Stock Market Crash

Source: flickr user Zemistor

When you consider the fact that we haven't had a major market correction in more than six years, and that the Dow Jones has dropped by about 600 points over the last few weeks, it's only natural to be somewhat apprehensive about putting money into the stock market right now. And, while a stock market crash or correction is a realistic possibility in the coming months and years, it is no reason to stay on the sidelines. In fact, from a long-term perspective, market crashes are nothing but a bump in the road, and can actually create some nice buying opportunities.

What if I invest now and the market crashes tomorrow?
Good question. If you are a short-term trader or might need to cash out your investments soon, a market crash tomorrow would be catastrophic. However, from a long-term perspective, crashes matter less than you might think.

Consider these three points in time:

  1. The market peak in 2007, before the financial crisis started
  2. The peak of the dot-com bubble
  3. The day before "black Monday" in 1987

These are arguably the three worst possible times you could have chosen to make an investment over the past 30 years. So, let's see what would have happened if you had been unfortunate enough to get in right before a crash.

Starting with the most recent one, the S&P 500 peaked at 1,563 in October 2007, and proceeded to plummet over the next couple of years, bottoming at 678 in March 2009. If you had thrown all of your money into S&P 500 index funds in October 2007 and reinvested all of your dividends (which you should be doing anyway), you would be sitting on a 55% total return today. I realize that an annualized return of about 6% isn't fantastic, but I'll bet its more than you expected from a worst-case scenario.

^SPXTR Chart

Next is the dot-com bubble.

In this case, the S&P peaked at about 1,525 in March 2000, and once the bubble burst, it bottomed near 775 in October 2002. Even so, by investing at the pre-crash peak, you'd have an 80.3% total return today.

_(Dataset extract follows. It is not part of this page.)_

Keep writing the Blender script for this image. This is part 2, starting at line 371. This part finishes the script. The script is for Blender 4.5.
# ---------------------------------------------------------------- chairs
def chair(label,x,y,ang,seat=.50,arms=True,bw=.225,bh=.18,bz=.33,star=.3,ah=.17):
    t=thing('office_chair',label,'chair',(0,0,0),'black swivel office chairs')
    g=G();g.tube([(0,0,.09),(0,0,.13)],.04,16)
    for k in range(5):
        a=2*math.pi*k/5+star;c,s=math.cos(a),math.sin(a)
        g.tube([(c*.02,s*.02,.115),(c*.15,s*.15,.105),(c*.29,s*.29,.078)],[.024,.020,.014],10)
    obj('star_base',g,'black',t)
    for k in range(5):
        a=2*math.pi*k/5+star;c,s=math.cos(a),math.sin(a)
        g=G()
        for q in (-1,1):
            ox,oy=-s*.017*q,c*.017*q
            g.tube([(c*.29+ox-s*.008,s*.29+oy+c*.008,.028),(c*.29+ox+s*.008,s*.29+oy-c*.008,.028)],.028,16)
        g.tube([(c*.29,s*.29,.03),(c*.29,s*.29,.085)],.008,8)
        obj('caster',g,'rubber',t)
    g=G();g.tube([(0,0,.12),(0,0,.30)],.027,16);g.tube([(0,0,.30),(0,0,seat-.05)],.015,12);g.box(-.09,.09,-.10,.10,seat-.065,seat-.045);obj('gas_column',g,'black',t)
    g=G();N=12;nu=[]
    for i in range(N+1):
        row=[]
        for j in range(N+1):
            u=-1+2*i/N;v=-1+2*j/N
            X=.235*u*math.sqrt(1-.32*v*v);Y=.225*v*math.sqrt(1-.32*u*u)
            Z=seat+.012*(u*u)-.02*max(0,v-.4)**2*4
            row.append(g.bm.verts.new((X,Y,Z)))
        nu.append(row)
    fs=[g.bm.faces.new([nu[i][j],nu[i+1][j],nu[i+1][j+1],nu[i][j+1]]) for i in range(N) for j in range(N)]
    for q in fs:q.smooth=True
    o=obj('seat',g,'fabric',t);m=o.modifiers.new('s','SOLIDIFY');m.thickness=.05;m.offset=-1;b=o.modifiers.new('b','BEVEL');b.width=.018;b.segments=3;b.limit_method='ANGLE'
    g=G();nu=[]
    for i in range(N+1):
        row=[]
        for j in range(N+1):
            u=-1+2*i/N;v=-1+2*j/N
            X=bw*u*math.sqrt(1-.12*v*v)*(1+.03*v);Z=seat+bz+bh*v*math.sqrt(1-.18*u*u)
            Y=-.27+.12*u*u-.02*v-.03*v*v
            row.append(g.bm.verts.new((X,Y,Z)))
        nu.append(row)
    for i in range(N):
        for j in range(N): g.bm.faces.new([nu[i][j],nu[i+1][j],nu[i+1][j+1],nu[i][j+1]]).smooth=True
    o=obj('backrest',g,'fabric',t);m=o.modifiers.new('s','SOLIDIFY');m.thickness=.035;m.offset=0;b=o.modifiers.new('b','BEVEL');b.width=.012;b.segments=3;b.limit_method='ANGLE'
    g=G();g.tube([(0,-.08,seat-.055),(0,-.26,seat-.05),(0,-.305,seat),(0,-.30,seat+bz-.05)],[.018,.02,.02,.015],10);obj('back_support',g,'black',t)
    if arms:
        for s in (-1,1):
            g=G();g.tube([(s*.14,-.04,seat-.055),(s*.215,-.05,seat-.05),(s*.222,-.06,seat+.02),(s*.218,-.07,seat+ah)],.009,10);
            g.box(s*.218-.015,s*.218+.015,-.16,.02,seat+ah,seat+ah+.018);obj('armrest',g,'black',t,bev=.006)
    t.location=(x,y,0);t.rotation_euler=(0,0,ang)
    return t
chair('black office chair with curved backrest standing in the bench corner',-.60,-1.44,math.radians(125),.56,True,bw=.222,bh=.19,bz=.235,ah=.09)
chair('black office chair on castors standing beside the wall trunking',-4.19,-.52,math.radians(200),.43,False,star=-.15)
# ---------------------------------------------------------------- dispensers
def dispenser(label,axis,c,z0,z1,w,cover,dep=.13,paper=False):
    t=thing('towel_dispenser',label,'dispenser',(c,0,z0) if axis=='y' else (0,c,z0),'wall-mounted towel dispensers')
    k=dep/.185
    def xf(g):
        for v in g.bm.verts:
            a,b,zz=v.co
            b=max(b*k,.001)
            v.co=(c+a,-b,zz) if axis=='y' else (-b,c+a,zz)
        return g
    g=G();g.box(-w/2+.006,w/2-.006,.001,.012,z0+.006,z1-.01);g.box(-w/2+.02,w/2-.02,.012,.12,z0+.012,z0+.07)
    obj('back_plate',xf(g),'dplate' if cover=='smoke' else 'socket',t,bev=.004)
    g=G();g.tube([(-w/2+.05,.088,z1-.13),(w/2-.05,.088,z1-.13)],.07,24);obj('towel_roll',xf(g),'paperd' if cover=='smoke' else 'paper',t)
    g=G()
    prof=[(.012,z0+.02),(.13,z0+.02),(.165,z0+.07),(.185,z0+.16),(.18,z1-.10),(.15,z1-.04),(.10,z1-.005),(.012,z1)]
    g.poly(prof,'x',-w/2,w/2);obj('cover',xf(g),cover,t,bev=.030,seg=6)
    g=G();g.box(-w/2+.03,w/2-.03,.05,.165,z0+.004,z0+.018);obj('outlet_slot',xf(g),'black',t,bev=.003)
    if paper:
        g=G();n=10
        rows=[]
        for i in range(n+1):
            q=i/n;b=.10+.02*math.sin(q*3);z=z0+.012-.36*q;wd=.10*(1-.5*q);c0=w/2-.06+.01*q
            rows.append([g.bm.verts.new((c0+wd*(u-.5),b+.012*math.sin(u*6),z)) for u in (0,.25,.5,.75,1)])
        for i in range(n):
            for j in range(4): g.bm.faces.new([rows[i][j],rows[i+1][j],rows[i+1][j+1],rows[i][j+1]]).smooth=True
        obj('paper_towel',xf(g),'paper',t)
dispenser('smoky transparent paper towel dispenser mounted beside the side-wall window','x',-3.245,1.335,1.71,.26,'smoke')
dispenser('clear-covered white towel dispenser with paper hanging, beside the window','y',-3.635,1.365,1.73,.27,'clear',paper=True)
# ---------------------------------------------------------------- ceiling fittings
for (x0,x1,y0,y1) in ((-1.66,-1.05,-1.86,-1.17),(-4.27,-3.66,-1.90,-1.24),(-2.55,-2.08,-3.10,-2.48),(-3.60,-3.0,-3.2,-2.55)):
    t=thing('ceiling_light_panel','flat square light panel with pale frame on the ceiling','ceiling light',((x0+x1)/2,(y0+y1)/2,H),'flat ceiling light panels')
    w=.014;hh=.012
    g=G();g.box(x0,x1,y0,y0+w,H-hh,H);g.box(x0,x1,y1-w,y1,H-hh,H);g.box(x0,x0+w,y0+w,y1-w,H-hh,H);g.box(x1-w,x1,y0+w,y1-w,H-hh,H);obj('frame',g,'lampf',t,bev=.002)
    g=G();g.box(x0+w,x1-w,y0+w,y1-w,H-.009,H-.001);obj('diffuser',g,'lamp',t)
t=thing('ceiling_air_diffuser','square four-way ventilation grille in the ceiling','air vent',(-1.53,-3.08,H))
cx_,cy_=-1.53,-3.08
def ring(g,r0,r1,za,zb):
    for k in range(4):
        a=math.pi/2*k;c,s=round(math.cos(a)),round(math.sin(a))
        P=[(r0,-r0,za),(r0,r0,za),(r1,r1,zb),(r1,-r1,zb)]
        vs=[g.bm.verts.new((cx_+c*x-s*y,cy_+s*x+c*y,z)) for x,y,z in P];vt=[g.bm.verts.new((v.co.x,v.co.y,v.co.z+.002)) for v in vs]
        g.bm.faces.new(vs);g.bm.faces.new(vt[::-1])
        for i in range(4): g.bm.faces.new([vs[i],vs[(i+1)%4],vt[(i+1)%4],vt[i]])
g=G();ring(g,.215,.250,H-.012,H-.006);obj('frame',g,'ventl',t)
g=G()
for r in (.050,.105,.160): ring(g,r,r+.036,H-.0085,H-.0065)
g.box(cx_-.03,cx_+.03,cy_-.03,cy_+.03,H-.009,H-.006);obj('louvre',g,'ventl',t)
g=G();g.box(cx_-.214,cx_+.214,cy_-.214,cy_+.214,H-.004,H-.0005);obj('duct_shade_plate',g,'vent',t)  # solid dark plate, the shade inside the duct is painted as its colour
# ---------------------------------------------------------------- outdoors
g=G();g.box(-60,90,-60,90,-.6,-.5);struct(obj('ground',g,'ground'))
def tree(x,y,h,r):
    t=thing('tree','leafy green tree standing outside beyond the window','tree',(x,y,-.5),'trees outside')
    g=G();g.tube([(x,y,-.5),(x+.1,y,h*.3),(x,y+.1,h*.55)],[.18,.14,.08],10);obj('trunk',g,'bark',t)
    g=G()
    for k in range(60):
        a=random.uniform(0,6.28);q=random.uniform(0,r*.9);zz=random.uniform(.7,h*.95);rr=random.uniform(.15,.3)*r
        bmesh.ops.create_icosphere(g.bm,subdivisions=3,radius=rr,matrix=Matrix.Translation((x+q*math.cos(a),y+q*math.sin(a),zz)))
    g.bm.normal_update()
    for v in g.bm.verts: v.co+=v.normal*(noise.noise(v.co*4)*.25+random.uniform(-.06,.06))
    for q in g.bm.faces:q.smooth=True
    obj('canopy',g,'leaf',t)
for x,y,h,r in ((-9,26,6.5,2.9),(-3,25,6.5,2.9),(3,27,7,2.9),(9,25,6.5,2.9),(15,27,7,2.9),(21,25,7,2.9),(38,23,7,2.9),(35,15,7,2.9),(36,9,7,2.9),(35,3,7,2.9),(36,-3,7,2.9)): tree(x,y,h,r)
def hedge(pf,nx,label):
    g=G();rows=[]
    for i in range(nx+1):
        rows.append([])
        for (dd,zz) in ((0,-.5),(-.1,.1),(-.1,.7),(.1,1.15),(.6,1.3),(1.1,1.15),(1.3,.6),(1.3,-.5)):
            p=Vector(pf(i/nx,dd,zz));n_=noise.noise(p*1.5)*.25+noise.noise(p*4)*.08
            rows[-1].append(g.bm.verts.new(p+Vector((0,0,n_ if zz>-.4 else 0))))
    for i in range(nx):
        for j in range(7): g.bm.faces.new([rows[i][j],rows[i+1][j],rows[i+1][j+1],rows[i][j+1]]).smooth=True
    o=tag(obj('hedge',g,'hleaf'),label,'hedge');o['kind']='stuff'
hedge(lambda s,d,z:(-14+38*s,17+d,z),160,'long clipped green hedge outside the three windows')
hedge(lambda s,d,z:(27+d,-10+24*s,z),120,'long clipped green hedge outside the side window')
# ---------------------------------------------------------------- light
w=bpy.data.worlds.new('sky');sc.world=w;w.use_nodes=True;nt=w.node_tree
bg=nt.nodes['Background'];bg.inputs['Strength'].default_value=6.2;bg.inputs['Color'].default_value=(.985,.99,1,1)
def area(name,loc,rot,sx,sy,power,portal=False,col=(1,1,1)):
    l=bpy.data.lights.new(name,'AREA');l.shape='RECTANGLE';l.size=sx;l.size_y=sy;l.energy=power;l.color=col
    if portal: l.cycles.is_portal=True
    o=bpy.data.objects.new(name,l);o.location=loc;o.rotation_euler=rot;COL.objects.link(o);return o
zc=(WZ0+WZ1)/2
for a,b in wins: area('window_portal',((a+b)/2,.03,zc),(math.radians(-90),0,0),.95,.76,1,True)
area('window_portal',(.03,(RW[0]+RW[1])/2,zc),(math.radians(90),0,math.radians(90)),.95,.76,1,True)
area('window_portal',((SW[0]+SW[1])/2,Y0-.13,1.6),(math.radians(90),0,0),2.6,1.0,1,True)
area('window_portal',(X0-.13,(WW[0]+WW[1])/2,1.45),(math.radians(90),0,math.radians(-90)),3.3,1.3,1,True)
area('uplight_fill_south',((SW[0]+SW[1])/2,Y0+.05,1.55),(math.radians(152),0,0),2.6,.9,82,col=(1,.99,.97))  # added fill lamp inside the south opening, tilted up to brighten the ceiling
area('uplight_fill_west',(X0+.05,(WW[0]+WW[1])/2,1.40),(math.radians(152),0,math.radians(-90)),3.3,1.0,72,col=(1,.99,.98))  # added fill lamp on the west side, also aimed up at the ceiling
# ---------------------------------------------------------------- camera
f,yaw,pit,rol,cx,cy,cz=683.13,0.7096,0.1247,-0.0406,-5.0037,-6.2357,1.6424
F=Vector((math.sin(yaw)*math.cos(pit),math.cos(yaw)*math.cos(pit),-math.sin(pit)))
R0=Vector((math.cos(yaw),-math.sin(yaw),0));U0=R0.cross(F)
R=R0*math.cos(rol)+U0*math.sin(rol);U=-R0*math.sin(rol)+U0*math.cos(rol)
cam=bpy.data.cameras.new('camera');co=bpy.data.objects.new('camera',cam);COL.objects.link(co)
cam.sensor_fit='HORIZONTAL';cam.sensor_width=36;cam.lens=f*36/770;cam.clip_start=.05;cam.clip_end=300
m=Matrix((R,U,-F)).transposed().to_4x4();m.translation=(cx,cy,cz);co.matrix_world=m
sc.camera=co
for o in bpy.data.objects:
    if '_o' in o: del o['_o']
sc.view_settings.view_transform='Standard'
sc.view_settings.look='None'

Even an investment in the tech-heavy NASDAQ at the peak of the bubble would have produced a positive total return between then and now.

^SPXTR Chart

Finally, perhaps the most inopportune time to have invested in recent history is on October 13, 1987. This isn't exactly the day before Black Monday, but over the next few days, the S&P lost nearly 29% of its value. And, bear in mind that an investment made on this date would have gone through three market crashes between then and now.

Even so, over the nearly 28 years between then and now, you would be sitting on a total return of 1,300%, which translates to a 9.5% annualized average.

^SPXTR Chart

The point here is that over the long run, you're still likely to be better off buying stocks than any other asset class -- even if you buy at the absolute worst possible time.

Dollar-cost averaging can turn crashes into opportunities
One investing strategy that can be an effective way to take advantage of crashes and corrections is known as dollar-cost averaging. This refers to investing equal dollar amounts at predetermined time intervals.

Mathematically, you'll always end up accumulating stocks at a below-average price when you use this method. Let's consider a simplified example to see how this works.

Let's say that you want to invest in a certain stock, and that you decide to invest $1,000 every three months in order to build up a position in it over time. At the time you make your initial investment, the stock is trading for $50 per share, so your $1,000 buys 20 shares. After three months, the price has fallen to $40, so your next $1,000 buys 25 shares. And finally, after another three months has passed, the price has risen back to $50, so your next investment buys another 20 shares.

Investment Amount Share Price Number of Shares
1 $1,000 $50 20
2 $1,000 $40 25
3 $1,000 $50 20
Total $3,000 $46.15 65

So, you've acquired 65 shares at a cost of $3,000. If you calculate the average share price when you made your three investments, you'll come up with $46.67. But because dollar-cost averaging allows you to buy more shares at cheaper prices, your average cost per share is $46.15. This isn't an enormous difference, but you'll almost always come out ahead when you average into a position, and this can be a great way to accumulate more shares in the event of a market crash.

Invest early and often, and you'll end up a winner
The best ways to counteract the effects of a market crash are to give yourself a long time frame to ride out the bumps in the road, and to invest often in order to average into your investments. If you do this, you'll accumulate stock positions at good prices no matter what the market is doing, and you'll be well-positioned to capitalize as the market continues up over time. If you invest with a long-term mentality, a crash should be no more than a fantastic buying opportunity to add to your investments.